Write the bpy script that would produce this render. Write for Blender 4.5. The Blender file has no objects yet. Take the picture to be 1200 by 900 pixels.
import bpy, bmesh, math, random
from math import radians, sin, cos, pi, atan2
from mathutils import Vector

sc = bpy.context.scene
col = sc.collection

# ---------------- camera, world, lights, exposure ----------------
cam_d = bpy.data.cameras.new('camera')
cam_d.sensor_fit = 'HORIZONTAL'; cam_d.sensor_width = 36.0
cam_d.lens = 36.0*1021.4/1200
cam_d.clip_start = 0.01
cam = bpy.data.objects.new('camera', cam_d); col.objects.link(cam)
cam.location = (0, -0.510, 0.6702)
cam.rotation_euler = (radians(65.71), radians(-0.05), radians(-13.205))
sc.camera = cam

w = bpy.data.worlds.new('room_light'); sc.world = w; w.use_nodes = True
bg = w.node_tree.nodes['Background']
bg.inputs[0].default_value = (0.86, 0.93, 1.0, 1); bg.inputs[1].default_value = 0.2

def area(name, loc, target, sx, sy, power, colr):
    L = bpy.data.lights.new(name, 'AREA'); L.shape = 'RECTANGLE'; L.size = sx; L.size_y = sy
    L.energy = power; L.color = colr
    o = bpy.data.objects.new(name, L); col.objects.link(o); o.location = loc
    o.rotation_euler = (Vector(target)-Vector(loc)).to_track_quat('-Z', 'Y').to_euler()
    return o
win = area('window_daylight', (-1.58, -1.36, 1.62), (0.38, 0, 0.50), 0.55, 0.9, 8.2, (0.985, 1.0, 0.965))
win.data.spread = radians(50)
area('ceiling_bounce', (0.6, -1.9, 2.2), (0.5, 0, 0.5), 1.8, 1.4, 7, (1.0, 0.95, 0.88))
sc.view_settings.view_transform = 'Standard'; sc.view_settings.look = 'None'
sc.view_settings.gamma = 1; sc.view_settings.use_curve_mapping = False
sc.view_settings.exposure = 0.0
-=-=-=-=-
Exercise directions =>
Quote the entire listing above exactly.

Written answer =>
Write the bpy script that would produce this render. Write for Blender 4.5. The Blender file has no objects yet. Take the picture to be 1200 by 900 pixels.
import bpy, bmesh, math, random
from math import radians, sin, cos, pi, atan2
from mathutils import Vector

sc = bpy.context.scene
col = sc.collection

# ---------------- camera, world, lights, exposure ----------------
cam_d = bpy.data.cameras.new('camera')
cam_d.sensor_fit = 'HORIZONTAL'; cam_d.sensor_width = 36.0
cam_d.lens = 36.0*1021.4/1200
cam_d.clip_start = 0.01
cam = bpy.data.objects.new('camera', cam_d); col.objects.link(cam)
cam.location = (0, -0.510, 0.6702)
cam.rotation_euler = (radians(65.71), radians(-0.05), radians(-13.205))
sc.camera = cam

w = bpy.data.worlds.new('room_light'); sc.world = w; w.use_nodes = True
bg = w.node_tree.nodes['Background']
bg.inputs[0].default_value = (0.86, 0.93, 1.0, 1); bg.inputs[1].default_value = 0.2

def area(name, loc, target, sx, sy, power, colr):
    L = bpy.data.lights.new(name, 'AREA'); L.shape = 'RECTANGLE'; L.size = sx; L.size_y = sy
    L.energy = power; L.color = colr
    o = bpy.data.objects.new(name, L); col.objects.link(o); o.location = loc
    o.rotation_euler = (Vector(target)-Vector(loc)).to_track_quat('-Z', 'Y').to_euler()
    return o
win = area('window_daylight', (-1.58, -1.36, 1.62), (0.38, 0, 0.50), 0.55, 0.9, 8.2, (0.985, 1.0, 0.965))
win.data.spread = radians(50)
area('ceiling_bounce', (0.6, -1.9, 2.2), (0.5, 0, 0.5), 1.8, 1.4, 7, (1.0, 0.95, 0.88))
sc.view_settings.view_transform = 'Standard'; sc.view_settings.look = 'None'
sc.view_settings.gamma = 1; sc.view_settings.use_curve_mapping = False
sc.view_settings.exposure = 0.0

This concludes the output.